What was that for if we do not wish to be ambitious now about the kind of society we can become.

But at a time when we need ambition, we have chaos.

A government for whom existence is an end in itself.

A do-nothing Dáil.

If the Government survives at all, these will be known as the lost years.

But if nothing else, there is a lesson in this.

If new politics is only about process or the dreams of false consensus it is no politics at all.

Politics is about the resolution of differences in a peaceful and civilised manner – not pretending they don’t exist.

It is comforting, not dispiriting for me to realise that the battle between Hillary Clinton and Donald Trump is a winner takes all;

As long as the lady wins!

For us in Labour there is no easy road back.

But let there be no doubt – we will rebuild this party.

As Churchill put it, I have nothing to offer but blood, toil, tears and sweat.

I’m hoping not too much blood will be required!

We will win back our support in workplaces, in community centres, at doorsteps and in the local pub.

We will win it back by running campaigns once more, and by proposing genuinely progressive solutions.

We will win it back, not by me making statements in the Dáil or elsewhere, but by building an inclusive leadership that means we all put our shoulders to the wheel.

Whether someone is a TD, a Senator, a Councillor, a member, an activist or a supporter – we need their help.

The rebuilding is already underway.

At the start of last week, over 400 new members had joined Labour in the last few months.

Since then, 200 young people signed up in UCC, with hundreds more signing up in UCD and Trinity this week.

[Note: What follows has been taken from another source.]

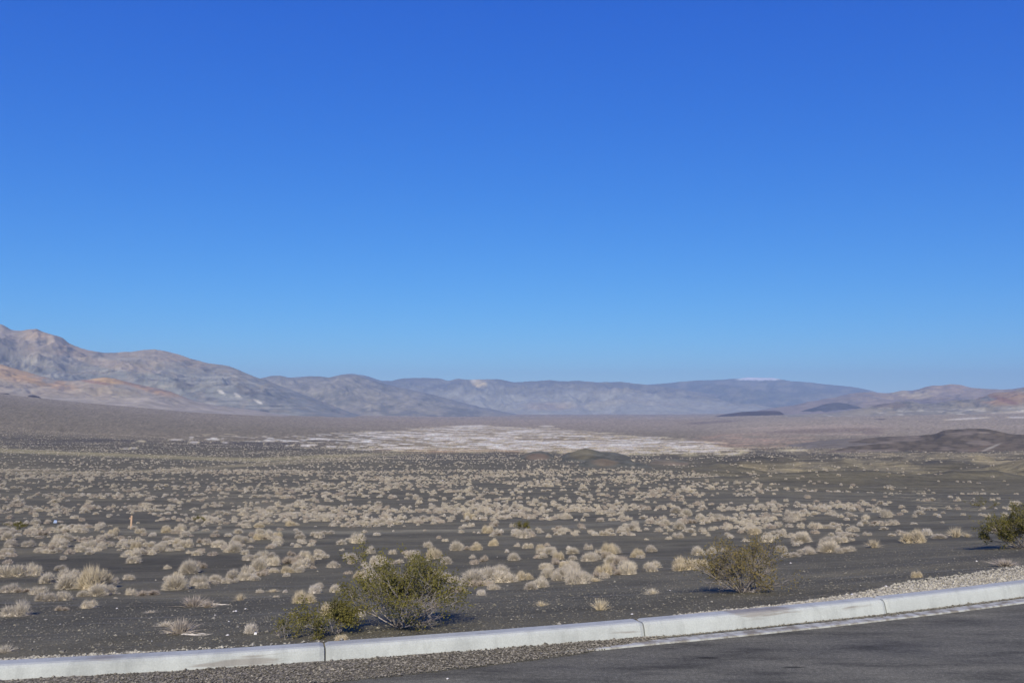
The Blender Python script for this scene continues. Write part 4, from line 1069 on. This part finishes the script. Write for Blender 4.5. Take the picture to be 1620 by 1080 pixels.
# ------------------------------------------------------------------ small things on the slope
import bmesh
def block(name, sx, sy, sz, mat, bev=.004, parent=None, loc=(0, 0, 0), skew=0):
    bm = bmesh.new(); bmesh.ops.create_cube(bm, size=1)
    for v in bm.verts:
        v.co.x *= sx * (1 - skew * (v.co.z > 0)); v.co.y *= sy * (1 - skew * (v.co.z > 0)); v.co.z = (v.co.z + .5) * sz
    bmesh.ops.bevel(bm, geom=bm.edges[:], offset=bev, segments=2, affect='EDGES')
    me = bpy.data.meshes.new(name); bm.to_mesh(me); bm.free(); me.materials.append(mat)
    return link(name, me, parent, loc)
x, y, z = hit(404, 1003); s = size_at(y, 4.4)
o = block('white_block', s, s, s * .8, M_BLOCK, .003, loc=(x, y, z - .003), skew=.06); o.rotation_euler = (.05, .1, .25)
tag(o, 'small bright white block on dark cinder at the foot of the pale bush', 'block')
x, y, z = hit(207, 836.5)
post = bpy.data.objects.new('marker_post', None); COL.objects.link(post); post.location = (x, y, z); post.rotation_euler = (0, .03, .2)
hh = size_at(y, 21); ww = size_at(y, 2.6)
block('stake', ww, ww * .45, hh, M_POST, .004, post, skew=.05)
block('crosspiece', ww * .9, ww * .5, hh * .10, M_POST, .003, post, (-ww * .75, ww * .02, hh * .74))
tag(post, 'short weathered wooden post standing alone among the tan scrub at the left', 'post')
x, y, z = hit(87, 827); s = size_at(y, 5.2)
o = block('plastic_scrap', s, s * .5, s * .9, M_BLUE, .01, loc=(x, y, z - .01), skew=.2); o.rotation_euler = (.1, .2, .5)
tag(o, 'tiny pale blue scrap lying in the scrub left of the wooden post', 'litter')

# ------------------------------------------------------------------ air
bm = bmesh.new(); bmesh.ops.create_cube(bm, size=1)
x0, x1, y0, y1, z0, z1 = -32000, 32000, -300, 33500, -420, 1300
for v in bm.verts: v.co = ((x0 + x1) / 2 + v.co.x * (x1 - x0), (y0 + y1) / 2 + v.co.y * (y1 - y0), (z0 + z1) / 2 + v.co.z * (z1 - z0))
me = bpy.data.meshes.new('haze'); bm.to_mesh(me); bm.free()
hm = bpy.data.materials.new('haze'); hm.use_nodes = True; t = hm.node_tree; t.nodes.clear()
vp = t.nodes.new('ShaderNodeVolumePrincipled'); vp.inputs['Color'].default_value = (0.56, 0.76, 1.0, 1); vp.inputs['Density'].default_value = 3.9e-5
vp.inputs['Anisotropy'].default_value = 0.0
mo = t.nodes.new('ShaderNodeOutputMaterial'); t.links.new(vp.outputs[0], mo.inputs['Volume']); me.materials.append(hm)
tag(link('haze', me), kind='stuff')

As I said to Labour Women last weekend, our work won’t be done – not nearly done – when the stalls in colleges are put away.

The rebuilding of the Labour Party will depend on us creating a genuinely inclusive culture.

The members of the Parliamentary Labour Party will work day and night to advance progressive policies and legislation.

But our work does not, and must not, stop at the gates of Leinster House.

We’re not interested in signing people up just for the sake of numbers.

The days of valuing members only in terms of how many doors they knock on during elections must come to an end.

We want people who are involved in devising new and radical policies.

We want people to lead vibrant campaigns at local and national levels.

We want people who will persuade others – in their workplaces, around the dinner table, at community events, and even in the pub – that Labour is the party that will strive for the achievement of social and economic justice and community solidarity.

If we do this right, we will become a movement as much as a political party.

We believe in the authenticity of our politics.

A politics that is about solving problems and creating opportunities.

A politics that is about how people live their lives.

As a party of the Left we do not believe in ceding political power to the forces of conservatism – locally, nationally or internationally.

Staying out of Government, particularly at a time of crisis, because you might do better next time is not politics, it is surrender.

Neil Kinnock once said about his own party – and it is what Connolly wanted for ours – that it was founded to represent working people in parliament including the aspiration to take office.

And what is the point in being in parliament if you don’t aspire to being in Government.

As it was in Government, our focus will remain on the things that impact on the lives of the people we represent.

A people for whom we are ambitious.

Who we believe can get ahead and who should be entitled to aspire to better lives for their children.

That is what Labour is at its best and it is the basis on which our political recovery will be based.

Affording people control of their lives is both an economic and political project.

And it is at the heart of what we stand for.